New ways of designing. In this section, Irwin, Costa Gomez, Hamilton, and Dahle all look at how the emerging practice of Transition Design engages with projects in the field. Irwin’s article reports on a project in Ojai, California to frame water shortage in the community as a Transition Design problem. She discusses the emerging Transition Design approach by resisting the idea of a prescriptive process and arguing in favor of a framework or “palette of practices” that can be configured in situation and place-specific ways. Costa analyzes a series of projects based in Barcelona and the surrounding region of Catalonia through the lens of the Transition Design framework and provides an important alternative cultural perspective.

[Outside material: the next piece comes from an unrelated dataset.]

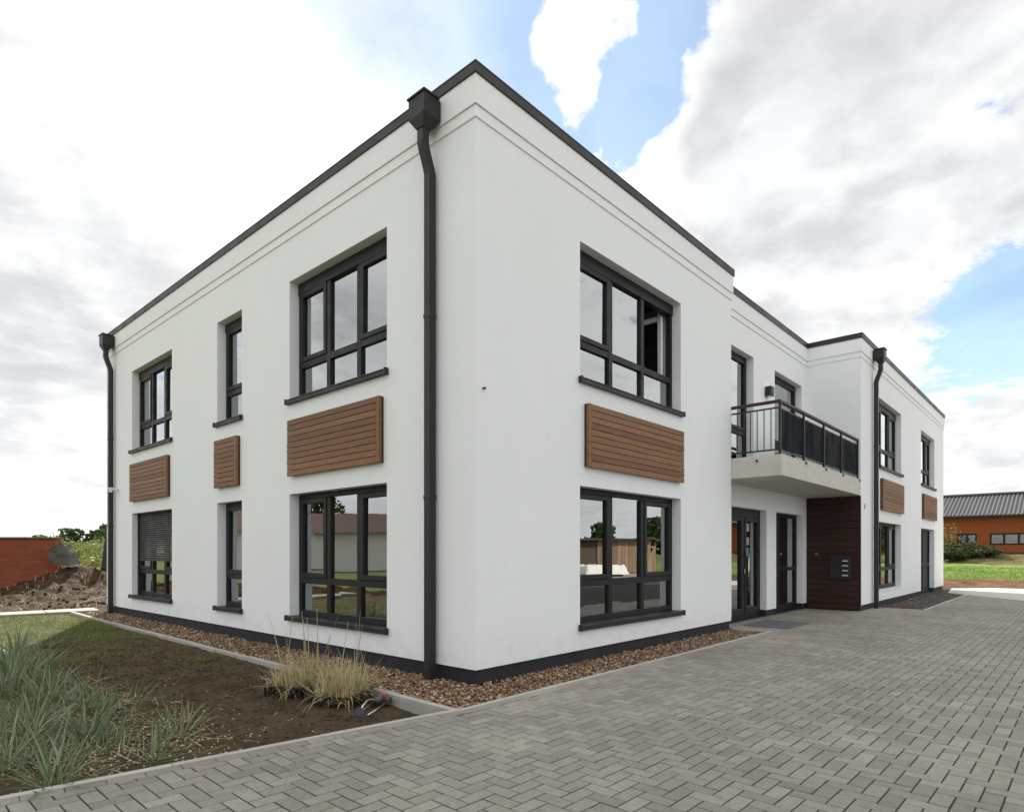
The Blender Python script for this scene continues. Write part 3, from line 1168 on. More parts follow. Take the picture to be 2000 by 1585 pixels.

Building on Irwin’s essay, Hamilton provides another perspective on the Ojai,
California project by focusing on the social dynamics inherent within a wicked problem, such as water shortage in a community. Dahle concludes the section with a report on her 10-year process of applying Transition Design principles to the wicked problem of global overfishing. She specifically focuses on the “messiness” of stakeholder collaboration and provides insights into cultivating what she refers to as system leadership.
Teaching and researching Transition Design. Rohrbach and Steenson argue that teaching Transition Design at the higher education level is integral to its development and report on coursework at both the undergraduate and master’s levels. Finally, Mages and Onafuwa discuss the challenges of conducting research whose objective is social, cultural, and psychological change. Their paper discusses several approaches undertaken within the doctoral program at Carnegie Mellon’s School of Design and their inherent challenges.
Transition Design is still a nascent area of design focus, but international interest among educators, researchers, and practitioners is growing. Carnegie Mellon University, USA; University of Palermo, Argentina; Royal Melbourne Institute of Technology and University of New South Wales, Australia; and Schumacher College/Plymouth University, UK, have all integrated Transition Design into their research strands and/or coursework. Workshops on Transition Design have been held at Schumacher College, UK; the University of the Balearic Islands, Spain; Monterrey Technical University, Mexico; and The Bauhaus, Germany. In 2016, the University of Trondheim, Norway, created a professorship in Transition Design. As noted earlier, three symposia have been held, and a fourth one is planned at Dartington, UK in June 2018.
In order for Transition Design/design for transition to fulfill its objective, additional voices from diverse cultural perspectives must be integrated into the conversation and ongoing research. This edition of Cuadernos represents a collaboration between Carnegie Mellon University, Pittsburgh, USA, and the University of Palermo, Buenos Aires, Argentina. I want to thank my co-editor, Daniela Di Bella and the University of Palermo for giving me and my fellow contributors the opportunity to participate in this project. This volume on Transition Design is presented as a progress report and an invitation for feedback, critique, and collaboration.